SOURCE MATERIAL —
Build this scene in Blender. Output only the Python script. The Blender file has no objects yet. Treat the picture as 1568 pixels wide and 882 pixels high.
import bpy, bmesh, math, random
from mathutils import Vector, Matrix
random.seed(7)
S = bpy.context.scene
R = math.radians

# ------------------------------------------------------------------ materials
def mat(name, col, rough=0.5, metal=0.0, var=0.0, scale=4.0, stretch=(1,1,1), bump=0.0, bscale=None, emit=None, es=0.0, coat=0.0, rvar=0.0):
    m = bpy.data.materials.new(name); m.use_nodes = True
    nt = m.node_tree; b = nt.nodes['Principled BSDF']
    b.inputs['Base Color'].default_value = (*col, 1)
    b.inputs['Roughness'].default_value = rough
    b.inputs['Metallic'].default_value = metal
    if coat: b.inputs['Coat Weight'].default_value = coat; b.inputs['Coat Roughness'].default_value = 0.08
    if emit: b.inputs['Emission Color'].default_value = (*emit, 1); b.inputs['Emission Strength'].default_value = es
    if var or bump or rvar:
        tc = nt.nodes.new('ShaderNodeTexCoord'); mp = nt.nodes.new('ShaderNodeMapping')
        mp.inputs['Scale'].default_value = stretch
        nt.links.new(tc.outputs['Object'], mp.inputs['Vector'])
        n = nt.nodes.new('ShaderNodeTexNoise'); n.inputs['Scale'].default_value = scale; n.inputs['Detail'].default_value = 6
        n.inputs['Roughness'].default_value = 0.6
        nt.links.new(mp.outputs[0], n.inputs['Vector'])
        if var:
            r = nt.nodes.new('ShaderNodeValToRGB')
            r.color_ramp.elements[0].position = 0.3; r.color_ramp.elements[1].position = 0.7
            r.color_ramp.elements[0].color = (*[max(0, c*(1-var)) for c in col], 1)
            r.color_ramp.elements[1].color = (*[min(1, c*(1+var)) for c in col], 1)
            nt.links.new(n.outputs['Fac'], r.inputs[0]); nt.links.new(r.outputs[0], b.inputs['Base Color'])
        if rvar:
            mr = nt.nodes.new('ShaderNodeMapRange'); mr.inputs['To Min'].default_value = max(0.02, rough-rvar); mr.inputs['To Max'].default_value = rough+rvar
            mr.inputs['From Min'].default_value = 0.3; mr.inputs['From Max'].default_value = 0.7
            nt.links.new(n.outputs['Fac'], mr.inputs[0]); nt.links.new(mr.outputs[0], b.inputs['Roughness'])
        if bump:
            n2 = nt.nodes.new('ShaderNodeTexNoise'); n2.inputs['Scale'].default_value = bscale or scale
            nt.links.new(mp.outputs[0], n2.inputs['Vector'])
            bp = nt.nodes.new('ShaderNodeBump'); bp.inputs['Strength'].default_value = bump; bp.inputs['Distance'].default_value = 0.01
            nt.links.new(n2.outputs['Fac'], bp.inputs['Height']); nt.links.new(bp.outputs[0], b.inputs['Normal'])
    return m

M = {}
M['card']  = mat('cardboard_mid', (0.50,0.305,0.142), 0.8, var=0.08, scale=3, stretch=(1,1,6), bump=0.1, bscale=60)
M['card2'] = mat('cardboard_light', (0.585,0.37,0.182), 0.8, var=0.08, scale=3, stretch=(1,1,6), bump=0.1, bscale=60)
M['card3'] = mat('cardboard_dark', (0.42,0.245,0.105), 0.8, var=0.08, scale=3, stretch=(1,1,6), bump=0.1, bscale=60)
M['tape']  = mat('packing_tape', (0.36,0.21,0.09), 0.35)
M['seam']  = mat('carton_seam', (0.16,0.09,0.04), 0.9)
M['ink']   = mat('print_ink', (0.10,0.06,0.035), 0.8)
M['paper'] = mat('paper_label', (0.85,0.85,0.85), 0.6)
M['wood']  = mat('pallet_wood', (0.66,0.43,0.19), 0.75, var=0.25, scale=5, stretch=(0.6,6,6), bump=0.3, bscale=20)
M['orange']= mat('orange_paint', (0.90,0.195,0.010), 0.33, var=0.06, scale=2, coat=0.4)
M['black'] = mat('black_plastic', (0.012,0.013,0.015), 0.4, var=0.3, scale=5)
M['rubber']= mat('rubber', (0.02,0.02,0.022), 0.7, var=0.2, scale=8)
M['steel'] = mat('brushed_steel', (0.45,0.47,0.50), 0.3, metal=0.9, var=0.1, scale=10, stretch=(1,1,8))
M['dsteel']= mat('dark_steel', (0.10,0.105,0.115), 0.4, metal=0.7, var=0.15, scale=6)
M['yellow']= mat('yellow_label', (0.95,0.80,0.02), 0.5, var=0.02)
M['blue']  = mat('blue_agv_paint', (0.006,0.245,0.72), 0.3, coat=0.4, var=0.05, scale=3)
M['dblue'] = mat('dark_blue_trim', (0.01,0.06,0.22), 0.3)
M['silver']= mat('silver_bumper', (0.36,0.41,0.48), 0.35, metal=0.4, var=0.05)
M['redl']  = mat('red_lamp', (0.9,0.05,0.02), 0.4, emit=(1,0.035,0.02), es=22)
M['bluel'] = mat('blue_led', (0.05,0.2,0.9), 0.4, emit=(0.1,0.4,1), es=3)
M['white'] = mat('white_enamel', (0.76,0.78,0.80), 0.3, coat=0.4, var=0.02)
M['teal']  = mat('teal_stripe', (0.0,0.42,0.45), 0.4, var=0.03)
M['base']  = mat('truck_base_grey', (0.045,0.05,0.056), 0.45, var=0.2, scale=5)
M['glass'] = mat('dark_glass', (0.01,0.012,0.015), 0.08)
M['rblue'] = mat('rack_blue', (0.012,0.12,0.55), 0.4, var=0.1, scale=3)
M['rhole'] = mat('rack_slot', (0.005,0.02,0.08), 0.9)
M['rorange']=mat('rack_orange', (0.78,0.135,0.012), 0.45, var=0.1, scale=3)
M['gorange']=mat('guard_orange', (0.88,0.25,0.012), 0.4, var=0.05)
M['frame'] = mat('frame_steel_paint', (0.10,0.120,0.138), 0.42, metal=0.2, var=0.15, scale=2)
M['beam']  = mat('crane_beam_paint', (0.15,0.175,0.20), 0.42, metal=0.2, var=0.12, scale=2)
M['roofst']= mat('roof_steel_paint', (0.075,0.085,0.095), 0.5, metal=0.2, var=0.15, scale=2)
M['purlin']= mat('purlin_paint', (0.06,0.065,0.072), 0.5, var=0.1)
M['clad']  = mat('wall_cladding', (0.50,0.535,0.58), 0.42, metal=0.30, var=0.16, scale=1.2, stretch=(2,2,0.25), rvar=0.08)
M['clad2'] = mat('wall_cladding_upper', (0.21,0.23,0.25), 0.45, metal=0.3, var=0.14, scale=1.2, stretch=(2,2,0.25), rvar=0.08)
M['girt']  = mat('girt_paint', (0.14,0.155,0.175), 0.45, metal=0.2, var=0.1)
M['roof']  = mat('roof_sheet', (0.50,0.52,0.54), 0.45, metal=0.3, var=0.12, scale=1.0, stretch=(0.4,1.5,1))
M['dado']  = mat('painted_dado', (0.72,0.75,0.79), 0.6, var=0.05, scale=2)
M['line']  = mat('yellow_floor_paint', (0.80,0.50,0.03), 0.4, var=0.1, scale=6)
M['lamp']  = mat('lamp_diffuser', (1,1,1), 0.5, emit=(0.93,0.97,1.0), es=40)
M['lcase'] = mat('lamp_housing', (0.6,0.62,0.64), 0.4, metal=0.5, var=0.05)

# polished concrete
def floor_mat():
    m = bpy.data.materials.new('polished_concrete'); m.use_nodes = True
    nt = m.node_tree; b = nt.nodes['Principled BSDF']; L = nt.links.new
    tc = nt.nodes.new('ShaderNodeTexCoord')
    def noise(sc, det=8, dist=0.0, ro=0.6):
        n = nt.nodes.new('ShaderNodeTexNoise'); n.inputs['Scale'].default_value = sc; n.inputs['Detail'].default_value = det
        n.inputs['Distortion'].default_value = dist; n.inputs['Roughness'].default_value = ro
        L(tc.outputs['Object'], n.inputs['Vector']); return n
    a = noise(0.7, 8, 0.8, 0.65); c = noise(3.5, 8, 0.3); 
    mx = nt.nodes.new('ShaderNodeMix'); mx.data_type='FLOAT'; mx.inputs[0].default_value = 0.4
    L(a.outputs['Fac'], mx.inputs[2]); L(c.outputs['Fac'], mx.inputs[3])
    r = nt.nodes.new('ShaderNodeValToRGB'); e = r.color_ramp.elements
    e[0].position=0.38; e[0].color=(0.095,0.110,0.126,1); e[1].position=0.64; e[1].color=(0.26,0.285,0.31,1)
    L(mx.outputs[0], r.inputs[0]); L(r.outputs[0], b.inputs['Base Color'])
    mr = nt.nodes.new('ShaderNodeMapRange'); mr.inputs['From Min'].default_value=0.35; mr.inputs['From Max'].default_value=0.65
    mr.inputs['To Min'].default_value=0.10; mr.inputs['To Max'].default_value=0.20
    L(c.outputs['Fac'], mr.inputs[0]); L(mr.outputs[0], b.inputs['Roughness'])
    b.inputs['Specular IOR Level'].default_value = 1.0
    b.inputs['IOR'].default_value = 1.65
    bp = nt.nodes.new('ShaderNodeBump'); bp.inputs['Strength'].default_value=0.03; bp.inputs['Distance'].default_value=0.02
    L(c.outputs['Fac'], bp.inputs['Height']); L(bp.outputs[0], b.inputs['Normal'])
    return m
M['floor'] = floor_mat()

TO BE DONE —
Look at the material above and copy, word for word, its lines from the first through the one containing "R = math.radians".

WRITTEN REPLY —
Build this scene in Blender. Output only the Python script. The Blender file has no objects yet. Treat the picture as 1568 pixels wide and 882 pixels high.
import bpy, bmesh, math, random
from mathutils import Vector, Matrix
random.seed(7)
S = bpy.context.scene
R = math.radians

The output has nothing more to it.